If you thought that with the CDMA versus GSM debate dominating the telecom scene in India of late, we were ahead of our big neighbors in debating issues, you are mistaken. China now has its own version of the debate.
As in India, fixed lines operators in China--China Telecom and China Netcom--have launched a kind of "limited mobility" service, called Xiaolingtong or Little Smart. This, exactly like Reliance and others in India, offers low airtime rates, incoming free and no roaming. However, the ministry of information has allowed Little Smart only in small and medium sized cities so far, though the minister for information industry, Wu Jichuan, has of late siad that the government would not oppose its march onto the cities, according to a report in China Daily. Beijing Communications Corporation, a subsidiary of China Netcom, that is offering the services has pland to launch it in more Beijing suburbs, though not in the main city so far. Last year saw 10 million users signing up for the service, almost equal to India's total cellular users.

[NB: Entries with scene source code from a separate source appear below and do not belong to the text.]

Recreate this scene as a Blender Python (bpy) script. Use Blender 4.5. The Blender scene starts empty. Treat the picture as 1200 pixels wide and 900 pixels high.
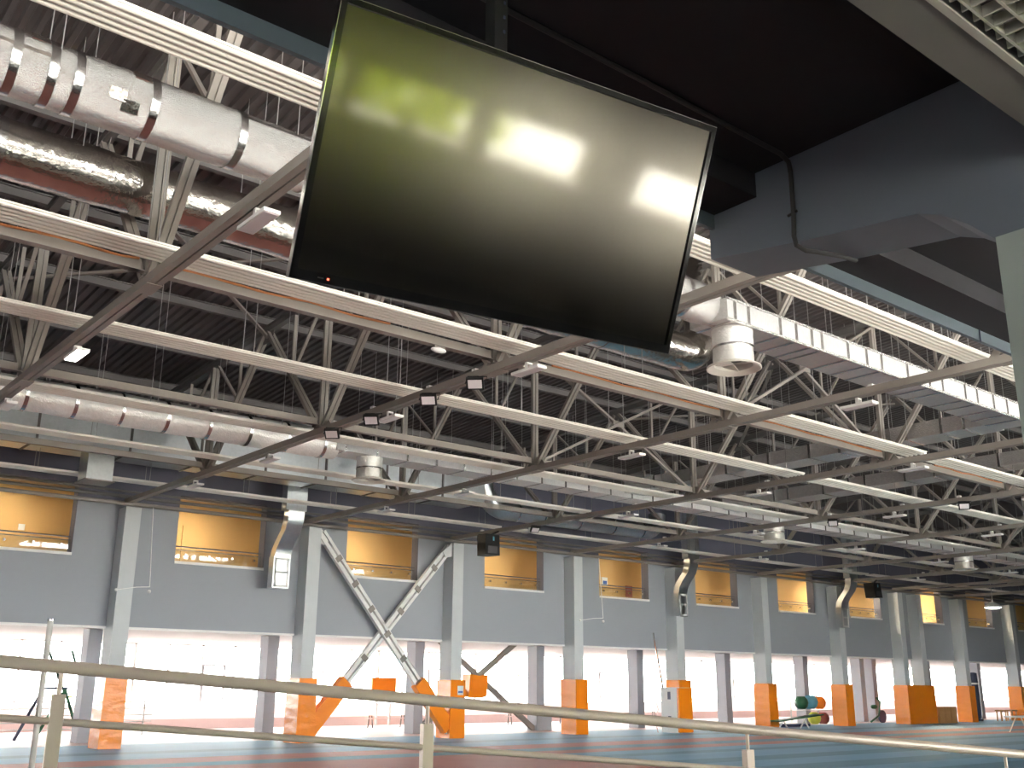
import bpy, math, random
from mathutils import Vector
random.seed(7)
C = bpy.context.scene.collection
E = 1.79                      # eye height above the hall floor: shapes below are written relative to the eye, E lifts them

# ------------------------------------------------------------------ camera, sky, exposure
cam_d = bpy.data.cameras.new('camera')
cam_d.sensor_width = 36.0
cam_d.lens = 36.15
cam_d.clip_start = 0.05
cam_d.clip_end = 500
cam = bpy.data.objects.new('camera', cam_d)
C.objects.link(cam)
YAW, PITCH, ROLL = 0.68391693, 0.28508496, 0.00804124
from mathutils import Matrix
_f = Vector((math.sin(YAW)*math.cos(PITCH), math.cos(YAW)*math.cos(PITCH), math.sin(PITCH)))
_r0 = Vector((math.cos(YAW), -math.sin(YAW), 0)); _u0 = _r0.cross(_f)
_r = math.cos(ROLL)*_r0 + math.sin(ROLL)*_u0
_u = -math.sin(ROLL)*_r0 + math.cos(ROLL)*_u0
cam.matrix_world = Matrix(((_r.x, _u.x, -_f.x, 0), (_r.y, _u.y, -_f.y, 0), (_r.z, _u.z, -_f.z, E), (0, 0, 0, 1)))
bpy.context.scene.camera = cam

W = bpy.data.worlds.new('overcast_sky'); bpy.context.scene.world = W
W.use_nodes = True
_b = W.node_tree.nodes['Background']
_b.inputs[0].default_value = (1.0, 0.985, 0.965, 1)
_b.inputs[1].default_value = 9.5
sun_d = bpy.data.lights.new('sun', 'SUN'); sun_d.energy = 62; sun_d.angle = 0.01; sun_d.color = (1, 0.95, 0.87)
sun = bpy.data.objects.new('sun', sun_d); C.objects.link(sun); sun.location = (0, -40, 30)
sun.rotation_euler = (math.radians(90-28.5), 0, math.radians(-6))      # low sun from behind the viewer's building
vs = bpy.context.scene.view_settings
vs.view_transform = 'Standard'; vs.look = 'None'; vs.gamma = 1.0; vs.exposure = 1.2; vs.use_curve_mapping = False

# ------------------------------------------------------------------ materials
def mat(name, col, rough=0.6, metal=0.0, var=0.06, scale=3.0, bump=0.0, bscale=40.0, spec=0.5, stretch=None, bdist=0.02):
    m = bpy.data.materials.new(name); m.use_nodes = True
    nt = m.node_tree; b = nt.nodes['Principled BSDF']
    b.inputs['Roughness'].default_value = rough; b.inputs['Metallic'].default_value = metal
    b.inputs['Specular IOR Level'].default_value = spec
    tc = nt.nodes.new('ShaderNodeTexCoord')
    src = tc.outputs['Object']
    if stretch:
        mp = nt.nodes.new('ShaderNodeMapping'); mp.inputs['Scale'].default_value = stretch
        nt.links.new(src, mp.inputs[0]); src = mp.outputs[0]
    n = nt.nodes.new('ShaderNodeTexNoise'); n.inputs['Scale'].default_value = scale; n.inputs['Detail'].default_value = 4
    nt.links.new(src, n.inputs['Vector'])
    r = nt.nodes.new('ShaderNodeMapRange')
    r.inputs[3].default_value = 1-var; r.inputs[4].default_value = 1+var
    nt.links.new(n.outputs[0], r.inputs[0])
    x = nt.nodes.new('ShaderNodeVectorMath'); x.operation = 'SCALE'
    x.inputs[0].default_value = col
    nt.links.new(r.outputs[0], x.inputs['Scale'])
    nt.links.new(x.outputs[0], b.inputs['Base Color'])
    if bump:
        n2 = nt.nodes.new('ShaderNodeTexNoise'); n2.inputs['Scale'].default_value = bscale; n2.inputs['Detail'].default_value = 3
        nt.links.new(src, n2.inputs['Vector'])
        bp = nt.nodes.new('ShaderNodeBump'); bp.inputs['Strength'].default_value = bump; bp.inputs['Distance'].default_value = bdist
        nt.links.new(n2.outputs[0], bp.inputs['Height']); nt.links.new(bp.outputs[0], b.inputs['Normal'])
    return m
def emit(name, col, s):
    m = bpy.data.materials.new(name); m.use_nodes = True
    b = m.node_tree.nodes['Principled BSDF']
    b.inputs['Base Color'].default_value = (*col, 1)
    b.inputs['Emission Color'].default_value = (*col, 1); b.inputs['Emission Strength'].default_value = s
    return m
def glass(name, k=0.12):
    m = bpy.data.materials.new(name); m.use_nodes = True; nt = m.node_tree
    for n in list(nt.nodes): nt.nodes.remove(n)
    o = nt.nodes.new('ShaderNodeOutputMaterial'); mx = nt.nodes.new('ShaderNodeMixShader')
    t = nt.nodes.new('ShaderNodeBsdfTransparent'); g = nt.nodes.new('ShaderNodeBsdfGlossy')
    g.inputs['Roughness'].default_value = 0.02; t.inputs[0].default_value = (0.95, 0.97, 0.96, 1)
    mx.inputs[0].default_value = k
    nt.links.new(t.outputs[0], mx.inputs[1]); nt.links.new(g.outputs[0], mx.inputs[2]); nt.links.new(mx.outputs[0], o.inputs[0])
    return m
M = {}
M['truss'] = mat('truss_paint', (0.255, 0.225, 0.20), 0.5, var=0.08)
M['purlin'] = mat('purlin_paint', (0.155, 0.142, 0.137), 0.6, var=0.1)
M['deck'] = mat('deck_steel', (0.11, 0.096, 0.096), 0.6, var=0.15, scale=1.0)
M['heater'] = mat('heater_enamel', (0.70, 0.665, 0.60), 0.4, var=0.03)
M['strut'] = mat('strut_paint', (0.26, 0.23, 0.205), 0.5, var=0.06)
M['foil'] = mat('embossed_foil', (0.70, 0.675, 0.65), 0.24, 1.0, 0.4, 80, 0.8, 80, bdist=0.03)
M['foil2'] = mat('smooth_foil', (0.66, 0.62, 0.57), 0.16, 1.0, 0.2, 5, 0.8, 8)
M['band'] = mat('foil_tape', (0.55, 0.54, 0.53), 0.2, 1.0, 0.1, 6, 0.2, 20)
M['outlet'] = mat('outlet_foil', (0.78, 0.755, 0.72), 0.4, 0.45, 0.15, 9, 0.6, 25)
M['ribfoil'] = mat('ribbed_foil', (0.66, 0.64, 0.63), 0.36, 1.0, 0.2, 12, 0.8, 30, stretch=(6, 1, 1))
M['galv'] = mat('galvanised_steel', (0.62, 0.64, 0.65), 0.3, 1.0, 0.12, 12)
M['wire'] = mat('hanger_wire', (0.35, 0.34, 0.33), 0.4, 0.6)
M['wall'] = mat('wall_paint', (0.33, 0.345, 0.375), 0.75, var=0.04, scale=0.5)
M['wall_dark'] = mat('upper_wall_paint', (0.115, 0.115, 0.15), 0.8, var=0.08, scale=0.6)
M['column'] = mat('column_paint', (0.56, 0.58, 0.59), 0.7, var=0.03)
M['column2'] = mat('rear_column_paint', (0.42, 0.43, 0.47), 0.7, var=0.03)
M['near_column'] = mat('near_column_paint', (0.46, 0.52, 0.49), 0.8, var=0.03)
M['beam'] = mat('beam_paint', (0.18, 0.205, 0.25), 0.75, var=0.05, scale=1.2)
M['beam_light'] = M['beam']
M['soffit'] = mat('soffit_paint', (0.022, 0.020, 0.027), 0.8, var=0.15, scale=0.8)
M['fascia'] = mat('fascia_paint', (0.115, 0.15, 0.185), 0.5, var=0.05)
M['bulkhead'] = mat('bulkhead_paint', (0.23, 0.22, 0.21), 0.8, var=0.05)
M['grille'] = mat('grille_enamel', (0.60, 0.58, 0.52), 0.4, var=0.03)
M['white'] = mat('white_enamel', (0.78, 0.77, 0.75), 0.5, var=0.02)
M['plain'] = mat('light_plaster', (0.70, 0.68, 0.67), 0.8, var=0.03)
M['rear_wall'] = mat('rear_wall_paint', (0.34, 0.30, 0.25), 0.8, var=0.05)
M['black'] = mat('black_plastic', (0.010, 0.010, 0.011), 0.55, var=0.05)
M['black_gloss'] = mat('gloss_black_plastic', (0.006, 0.006, 0.007), 0.12, var=0.05)
M['chrome'] = mat('chrome', (0.75, 0.75, 0.76), 0.12, 1.0)
M['steel'] = mat('brushed_steel', (0.86, 0.73, 0.62), 0.42, 0.2, 0.04, 2, 0.05, 60)
M['orange'] = mat('orange_vinyl', (0.92, 0.245, 0.006), 0.28, 0, 0.06, 2, 0.5, 5, stretch=(1, 1, 2.2))
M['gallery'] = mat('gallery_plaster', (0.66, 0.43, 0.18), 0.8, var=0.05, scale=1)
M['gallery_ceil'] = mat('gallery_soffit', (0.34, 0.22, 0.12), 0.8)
M['door'] = mat('pale_door', (0.78, 0.62, 0.36), 0.5, var=0.04)
M['glass'] = glass('clear_glass', 0.1)
M['red_led'] = emit('red_indicator', (1, 0.06, 0.03), 4)
M['lamp'] = emit('lamp_lens', (1, 0.98, 0.92), 9)
M['warm_lamp'] = emit('gallery_lamp', (1, 0.83, 0.55), 14)
M['lens'] = mat('lens_off', (0.60, 0.55, 0.56), 0.3, var=0.03)
M['pink'] = mat('pink_track', (0.80, 0.60, 0.58), 0.7, var=0.05)
M['undercroft'] = mat('undercroft_floor', (0.66, 0.52, 0.50), 0.5, var=0.06, scale=1)
M['red'] = mat('red_floor', (0.42, 0.13, 0.11), 0.6, var=0.06, scale=2)
M['wood'] = mat('pale_wood', (0.58, 0.30, 0.12), 0.5, var=0.12, scale=6)
M['green'] = mat('dark_green_frame', (0.02, 0.12, 0.05), 0.4)
M['yellow'] = mat('yellow_green', (0.55, 0.55, 0.06), 0.4)
M['teal'] = mat('teal_ball', (0.10, 0.30, 0.40), 0.4, var=0.3, scale=6)
M['orange_cable'] = mat('orange_cable', (0.46, 0.17, 0.06), 0.5)
M['cable'] = mat('grey_cable', (0.05, 0.048, 0.05), 0.6)
M['leaf'] = mat('tree_leaves', (0.50, 0.58, 0.10), 0.6, var=0.5, scale=3)
M['bark'] = mat('bark', (0.1, 0.07, 0.05), 0.9)
M['pave'] = mat('paving', (0.6, 0.58, 0.56), 0.8, var=0.06)
M['pave_rear'] = mat('pale_concrete', (0.84, 0.82, 0.79), 0.8, var=0.05)
M['sign'] = mat('sign_face', (0.75, 0.78, 0.80), 0.5)
M['blue'] = mat('sign_blue', (0.05, 0.12, 0.40), 0.5)
M['ink'] = mat('dark_ink', (0.04, 0.05, 0.10), 0.5)
M['rubber'] = mat('dark_floor', (0.07, 0.07, 0.075), 0.7)

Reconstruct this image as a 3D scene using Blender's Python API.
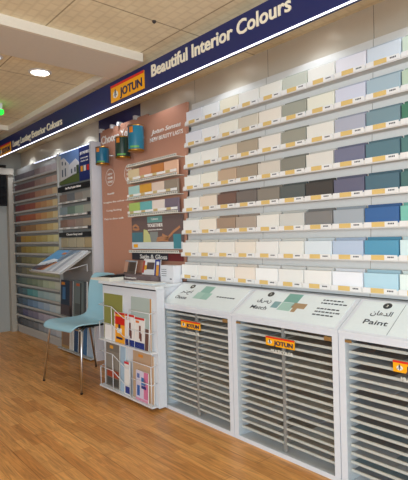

The service is significantly cheaper with voice minute costing just 0.11 yuan (about 65 paise) to GSM rates of 0.40 yuan (about Rs 2.40). SMS is also slightly cheaper with tariff of 0.08 yuan (48 paise) to GSM's 0.1 yuan (about 60 paise). Even monthly rental is almost half with Little Smart rates at 20 youan compared to GSM's 40 yuan. However, unlike India, where a CDMA handset costs more than or equal toa GSM handset making it difficult for low-end users to invest, Little Smart offers even cheaper handsets at about 750 yuan (Rs 4500) compared to comparable GSM handsets that cost almost the double.